Questions From Readers
◼ What is God’s “book of life,” and how can my name be written in it and kept there?
Various Bible texts indicate that Jehovah God has a “book,” or “scroll,” listing faithful persons who are in line to receive everlasting life, whether in heaven or on earth.
From the heavens the true God notes humans who manifest faith, meriting his approval and remembrance. We read concerning some Jews in Malachi’s day: “At that time those in fear of Jehovah spoke with one another, . . . and Jehovah kept paying attention and listening. And a book of remembrance began to be written up before him for those in fear of Jehovah and for those thinking upon his name.”—Malachi 3:16.
Evidently, from the time of Abel forward, God has been noting, as if writing down in a book, those in the world of savable mankind who should be remembered as to everlasting life. (Matthew 23:35; Luke 11:50, 51) Anointed Christians, too, have their ‘names in this book of life,’ or book of remembrance for receiving everlasting life, and for them it will be heavenly life. (Philippians 3:14, 20; 4:3) In contrast, Revelation 17:8 says of those who “wonder admiringly” over “the wild beast”: “Their names have not been written upon the scroll of life from the founding of the world.”
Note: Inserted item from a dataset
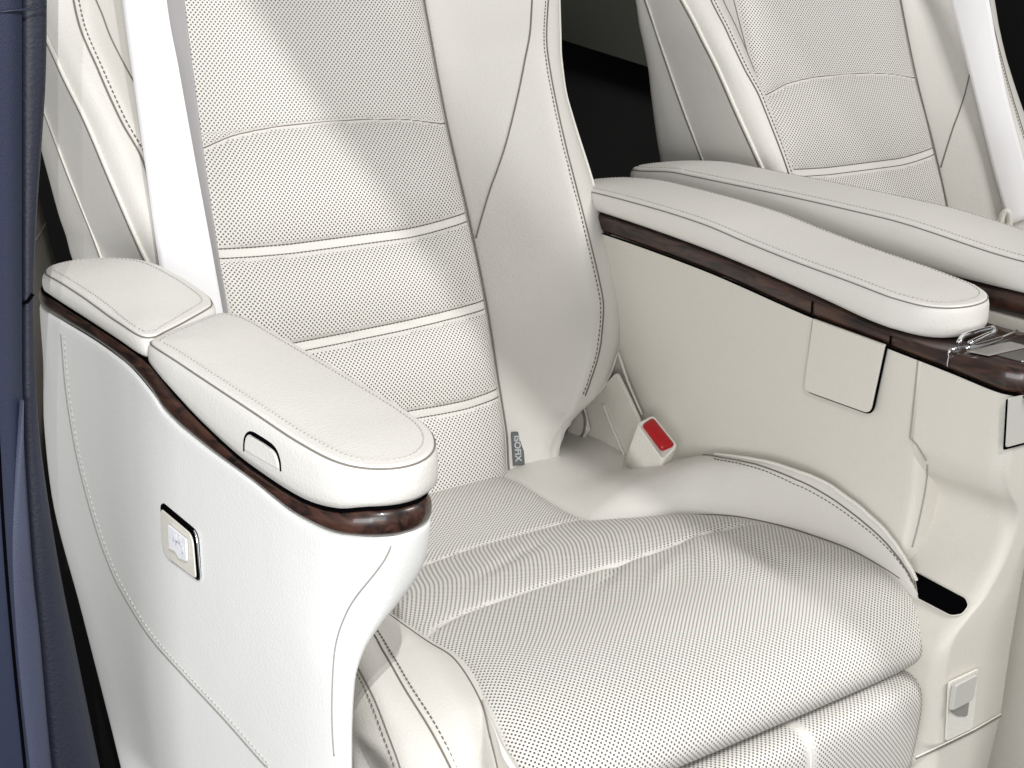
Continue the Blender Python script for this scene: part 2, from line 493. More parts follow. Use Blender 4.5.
# ------------------------------------------------------------------ seat cushion
prof = resample([(0, .53, .395), (0, .47, .412), (0, .42, .419), (0, .32, .418), (0, .20, .430), (0, .10, .431), (0, .045, .426), (0, .005, .416), (0, -.018, .404), (0, -.029, .390), (0, -.029, .378), (0, -.018, .367), (0, .01, .362), (0, .05, .360)], 260)
exr = pchip([.55, .45, .38, .31, .275, .239, .195, .147, .09, .034, .0, -.03], [.13, .129, .121, .116, .150, .200, .226, .239, .243, .241, .237, .221])
_el = [U(u, v, 'z', z) for u, v, z in [(330,575,.426),(375,605,.428),(425,640,.431),(455,660,.432),(480,700,.427)]]
exl = pchip([.55, .45, .38] + [p[1] for p in _el] + [.02, .0, -.03], [-.14, -.135, -.140] + [p[0] for p in _el] + [-.220, -.226, -.222])
cs1 = pchip([-.20, -.166, .0, .114, .2], [.290, .293, .315, .312, .30])
P_s2 = [U(*p, 'z', .428) for p in [(425,640),(445,626),(470,614),(540,590),(640,560),(710,535)]]
cs2 = pchip([p[0] for p in P_s2] + [.26], [p[1] for p in P_s2] + [.17])
uc = np.linspace(-1, 1, 80); uc = np.sign(uc)*(1-(1-np.abs(uc))**1.2)
def fold(x, y, cx, cy, ang, ln, wd, amp):
    ca, sa = math.cos(ang), math.sin(ang)
    a = (x-cx)*ca + (y-cy)*sa; b = -(x-cx)*sa + (y-cy)*ca
    return amp*np.exp(-(a/ln)**2 - (b/wd)**2)
def cush_d(x, y, u):
    g = .0024*np.exp(-((y-cs1(x))/.0022)**2) + .0026*np.exp(-((y-cs2(x))/.0022)**2)
    puff = np.zeros_like(x)
    for a, b, A in ((np.full_like(x, .53), cs1(x), .006), (cs1(x), cs2(x), .0085), (cs2(x), np.full_like(x, -.10), .012)):
        t = np.clip((a-y)/(a-b), 0, 1)
        A = A*.72; puff += np.where((y <= a) & (y > b), A*np.clip(np.sin(math.pi*t), 0, 1)**.7, 0)
    edge = 1-np.abs(u)**10
    w = fold(x, y, .16, .13, 1.15, .05, .012, -.0040) + fold(x, y, .12, .155, 1.0, .045, .010, .0025) + fold(x, y, .02, .17, .55, .05, .006, -.0016) \
        + fold(x, y, -.03, .25, .35, .06, .007, -.0013) + fold(x, y, .19, .03, .9, .03, .005, -.0015) + fold(x, y, .05, .14, .45, .06, .008, .0012)
    return (puff + w*1.7 - g)*edge - .003*np.abs(u)**24
nose_i = int(np.argmin(np.abs(prof[:150, 1]-.0))); ds = float(np.linalg.norm(prof[1]-prof[0]))
rows = []; pf = []
tan = np.gradient(prof, axis=0); tan /= np.linalg.norm(tan, axis=1)[:, None]
for i, q in enumerate(prof):
    under = i > 150 and q[2] < .39
    yk = max(q[1], -.03) if not under else -.03
    a, b = float(exl(yk)), float(exr(yk))
    x = a + (uc+1)/2*(b-a)
    nrm = np.array([0, -tan[i][2], tan[i][1]]); nrm = nrm if (nrm[2] > 0 or under) else -nrm
    if i < 60: nrm = np.array([0, 0, 1.])
    else:
        nrm = np.array([0, tan[i][2], -tan[i][1]])
    fade = 1.0 if not under else .4
    ya = q[1] if i < nose_i else prof[nose_i][1] - .8*(i-nose_i)*ds
    fade = float(1 - .85*smooth01((i-nose_i-14)/70.0))
    d = cush_d(x, np.full_like(x, max(ya, -.09)), uc)*fade
    # rounded corners of the nose
    bow = .010*np.abs(uc)**4*smooth01((.06-q[1])/.09) if True else 0
    rows.append(np.stack([x, q[1] + nrm[1]*d + bow, q[2] + nrm[2]*d - bow*.6], 1))
    p = np.ones_like(x)*(np.abs(uc) < .982)
    p *= (np.abs(q[1]-cs1(x)) > .0022); p *= (np.abs(q[1]-cs2(x)) > .0022)
    if under and q[2] < .366: p *= 0
    pf.append(p)

# right bolster
zc = pchip([.53, .49, .44, .378, .319, .265, .161, .075, .026, .005, -.02], [.425, .437, .438, .432, .450, .470, .484, .463, .430, .395, .35])
zi = pchip([.53, .47, .42, .32, .20, .10, .045, .005, -.018, -.03], [.395, .412, .419, .418, .430, .431, .426, .416, .404, .39])
def bol_r(y):
    xe = float(exr(y)); z0 = float(zi(y)); z1 = max(float(zc(y)), z0-.02); w = max(.247-xe, .010)
    ctl = [(xe-.002, z0-.006), (xe+.001, z0+.001), (xe+.30*w, z0+.46*(z1-z0)+.003), (xe+.65*w, z0+.86*(z1-z0)+.002), (xe+w, z1), (xe+w+.007, z1-.003), (xe+w+.012, z1-.016), (xe+w+.013, min(z1-.06, .36)), (xe+w+.010, .30)]
    c = resample([(0, a, b) for a, b in ctl], 44)
    return np.stack([c[:, 1], np.full(44, y), c[:, 2]], 1)
br = [bol_r(y) for y in np.linspace(.53, .0, 120)]
Vr, Fr = rows_mesh(br)
# left bolster: guide curves laid over the real heights of its crown
zl = {'e': [(330,575,.424),(375,605,.428),(425,640,.432),(455,660,.434),(480,700,.428),(489,735,.412),(497,768,.392),(502,800,.370),(504,840,.340)],
      'a': [(300,560,.440),(362,620,.449),(385,655,.445),(405,690,.437),(430,730,.424),(450,768,.408),(468,810,.386),(480,850,.352)],
      'b': [(280,590,.440),(330,625,.449),(350,655,.446),(372,695,.437),(388,735,.420),(400,768,.404),(412,810,.380),(420,850,.346)],
      'o': [(250,600,.400),(300,640,.405),(330,690,.400),(345,725,.392),(355,745,.388),(378,768,.372),(396,800,.352),(404,840,.322)]}
G = {k: resample([U(u, v, 'z', z) for u, v, z in L], 110) for k, L in zl.items()}
bl = []
for i in range(110):
    e, a, b, o = (G[k][i] for k in 'eabo')
    up = np.array([0, -.15, 1.0])
    ctl = [e + np.array([.014, 0, -.007]), e + np.array([.006, 0, -.0015]), e + np.array([0, 0, 0]), e*.55 + a*.45 + up*.007, a + up*.0005, a*.5 + b*.5 + up*.0035, b, b*.45 + o*.55 + np.array([-.007, -.006, .009]), o, o + np.array([.004, .0, -.05])]
    bl.append(resample(ctl, 44))
Vl, Fl = rows_mesh([r[::-1] for r in bl])
# plain leather piece filling between the left bolster and the punched nose
fA = resample([U(u, v, 'z', z) for u, v, z in [(480,700,.427),(489,735,.411),(497,768,.391),(502,800,.368)]], 20)
fB = resample([np.array([float(exl(y)), y, float(zi(y))]) for y in (.056, .03, .01, -.02)], 20)
fl = [[fA[i]*(1-t) + fB[i]*t + np.array([0, -.002, .004])*math.sin(math.pi*t) + np.array([0, 0, -.001]) for t in np.linspace(-.05, 1.05, 14)] for i in range(20)]
Vf, Ff = rows_mesh(fl)
mb = MB(); mb.add(Vr, Fr); mb.add(Vl, Fl); mb.add(Vf, Ff)
# body of the cushion beneath the covers
mb.box((0.0, .26, .345), (.225, .25, .045))
cushion = mb.build('seat_cushion', M['leather'], seat)
grid('center_panel', rows, M['perf'], cushion, perf=np.array(pf, float))
def cpath(cs, lift, n=80):
    out = []
    for t in np.linspace(-.98, .98, n):
        x = 0; y = .3
        for _ in range(6):
            a, b = float(exl(y)), float(exr(y)); x = a + (t+1)/2*(b-a); y = float(cs(x))
        d = cush_d(np.array([x]), np.array([y]), np.array([t]))
        out.append(np.array([x, y, float(np.interp(-y, -prof[:150, 1], prof[:150, 2])) + float(d[0]) + lift]))
    return out
M['crease'] = plain('tone_on_tone_thread', (.42, .40, .36), .8)
tube('seam', cpath(cs1, -.0002), .0005, M['crease'], cushion, 6)
tube('seam', cpath(cs2, -.0002), .0005, M['crease'], cushion, 6)
# right bolster seam: twin line and piping along the crown
def bolr_line(frac, y0, y1, lift=.0003, n=100):
    out = []
    for y in np.linspace(y0, y1, n):
        s = bol_r(y); xe = float(exr(y)); w = max(.247-xe, .010)
        k = int(np.argmax(s[:, 2])); x = xe + w*float(np.interp(y, [0, .08, .16, .25, .29], [frac-.16, frac-.12, frac-.02, frac+.26, 1.02])) if frac < 1 else xe + w
        z = np.interp(x, s[1:k+1, 0], s[1:k+1, 2]); out.append(np.array([x, y, z+lift]))
    return out
tube('seam', bolr_line(.62, .285, .016), .0008, M['seam'], cushion, 6)
dashes('stitching', bolr_line(.52, .26, .016, .0006, 160), M['stitch'], cushion)
tube('piping', bolr_line(1.0, .27, .012), .0018, M['piping'], cushion, 6)
# left bolster seams
def loft_line(t, lift=.0004):      # t: index in the section
    return [r[t] + np.array([0, -.0001, lift]) for r in bl]
def nearest_idx(k):
    return [int(np.argmin(np.linalg.norm(bl[i]-G[k][i], axis=1))) for i in range(110)]
ia, ib, ie = (int(np.median(nearest_idx(k))) for k in 'abe')
A = np.array([G['a'][i] for i in range(110)]); B = np.array([G['b'][i] for i in range(110)]); E_ = np.array([G['e'][i] for i in range(110)])
tube('seam', [p + np.array([0, 0, .0007]) for p in A], .0008, M['seam'], cushion, 6)
tube('seam', [p + np.array([0, 0, .0003]) for p in B], .0007, M['seam'], cushion, 6)
tube('seam', [p + np.array([0, 0, .0004]) for p in E_[20:]], .0006, M['seam'], cushion, 6)
inw = lambda L, k: [L[i] + (E_[i]-L[i])/np.linalg.norm(E_[i]-L[i])*k + np.array([0, 0, .0022]) for i in range(110)]
dashes('stitching', inw(A, .005), M['stitch'], cushion, .0048, .0032, .0007)
otw = [B[i] - (A[i]-B[i])/np.linalg.norm(A[i]-B[i])*.004 + np.array([0, -.0002, .0008]) for i in range(110)]
dashes('stitching', otw, M['stitch'], cushion, .0048, .0032, .0006)
edr = [np.array([float(exr(y))+.0005, y, float(zi(y))-.001]) for y in np.linspace(.45, .03, 80)]
tube('seam', edr, .0007, M['seam'], cushion, 6)

# ------------------------------------------------------------------ leg rest under the nose
lrp = resample([(0, .02, .352), (0, -.012, .357), (0, -.030, .352), (0, -.037, .335), (0, -.036, .30), (0, -.03, .24), (0, -.02, .17)], 120)
rows = []; pf = []
ul = np.linspace(-1, 1, 70)
for q in lrp:
    x = .012 + ul*.212 
    rnd = .016*np.abs(ul)**8
    bump = .0025*(1-np.abs((x-.055))/.3) - .003*np.exp(-((x-.055)/.0025)**2)
    rows.append(np.stack([x, q[1] - bump + rnd, q[2] - rnd*.4 + .004*ul], 1))
    pf.append((np.abs(ul) < .975)*(np.abs(x-.055) > .005)*1.0)
leg = MB(); leg.box((.012, .03, .245), (.208, .048, .10))
legrest = leg.build('leg_rest', M['leather'], seat)
grid('center_panel', rows, M['perf'], legrest, perf=np.array(pf, float))
tube('piping', [np.array([.055, q[1]-.001, q[2]]) for q in lrp[20:]], .0016, M['piping'], legrest, 6)
mb = MB(); mb.box((.012, .02, .3585), (.20, .022, .0022)); mb.build('hinge_strip', plain('dark_hinge_plastic', (.06, .056, .05), .6), legrest, False)

# ------------------------------------------------------------------ armrest pads
def pad(name, outline, zb, zs, top, spine, mat, parent, side_bulge=.0012):
    """upholstered pad: bottom edge follows zb(y), the sewn edge follows zs(y), the top is gently domed"""
    O = np.array(outline, float); n = len(O)
    s0, s1 = np.array(spine[0]), np.array(spine[1])
    sd = s1-s0; L2 = sd @ sd
    t = np.clip(((O-s0) @ sd)/L2, 0, 1); Mx = s0 + t[:, None]*sd
    dist = np.linalg.norm(O-Mx, axis=1)
    rings = []
    def ring(inset, zf):
        k = np.clip(inset/np.maximum(dist, 1e-5), -1, 1)[:, None]
        P = O + (Mx-O)*k
        return np.stack([P[:, 0], P[:, 1], zf(P, O)], 1)
    ZB = lambda P, O: zb(O[:, 1]); 
    rings.append(ring(.020, lambda P, O: zb(O[:, 1])))
    rings.append(ring(.006, lambda P, O: zb(O[:, 1])))
    rings.append(ring(.002, lambda P, O: zb(O[:, 1]) + .0015))
    for f in (.2, .4, .6, .8):
        rings.append(ring(-side_bulge*math.sin(math.pi*f)*1.0, lambda P, O, f=f: zb(O[:, 1]) + (zs(O[:, 1])-zb(O[:, 1]))*f))
    rings.append(ring(.0003, lambda P, O: zs(O[:, 1]) - .0018))
    rings.append(ring(.0016, lambda P, O: zs(O[:, 1])))
    rings.append(ring(.0020, lambda P, O: zs(O[:, 1]) + .0016))
    for f in (.05, .09, .14, .20, .28, .38, .5, .63, .77, .9, 1.0):
        ins = np.maximum(dist*f, .0022)
        rings.append(ring(ins, lambda P, O, f=f: zs(P[:, 1])*1.0 + .0014 + top*(1-(1-f)**2.2)))
    V, F = rows_mesh(rings, True, True)
    o = link(name, V, F, mat, parent)
    md = o.modifiers.new('weld', 'WELD'); md.merge_threshold = .00002
    sline = ring(.0010, lambda P, O: zs(O[:, 1]))
    stl = ring(.0085, lambda P, O: zs(P[:, 1]) + .0018 + top*(1-(1-np.clip(.0085/dist, 0, 1))**2.2))
    return o, sline, stl
def finish_pad(o, sline, stl):
    tube('seam', sline, .0006, M['pad_seam'], o, 6, True)
    b = MB(); b.dashes(np.vstack([stl, stl[:1]]), .0042, .0026, .0005); b.build('stitching', M['stitch_pale'], o)
M['stitch_pale'] = plain('pale_grey_stitch', (.50, .485, .455), .8); M['pad_seam'] = plain('pad_seam_groove', (.20, .185, .165), .8)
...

A person’s being noted with remembrance and approval (having his name “in the book of life”) does not mean that he is guaranteed eternal life, as if this were predestined or unchangeable. Concerning the Israelites, Moses asked Jehovah: “Now if you will pardon their sin,—and if not, wipe me out, please, from your book that you have written.” God replied: “Whoever has sinned against me, I shall wipe him out of my book.” (Exodus 32:32, 33) Yes, even after God listed someone with approval in his “book,” the individual could become disobedient or abandon his faith. If that developed, God would “blot out his name from the book of life.”—Revelation 3:5.
On the other hand, if our names are now in God’s “book of life,” or “book of remembrance,” we ought to continue exercising faith. In that way we will keep our names there. Similarly, as persons are raised in the coming ‘resurrection of the unrighteous,’ they will have the opportunity to exercise faith and hence qualify to have their names recorded in that book. (Acts 24:15) Finally, individuals so written down will be able to keep their names there permanently. That is true of the anointed as they prove themselves “faithful even to death.” (Revelation 2:10; 3:5) As to those with earthly prospects, by proving faithful now, down through Christ’s Millennial Reign, and then through the decisive test to follow, their names will become permanently “written in the book of life.”—Revelation 20:5-15.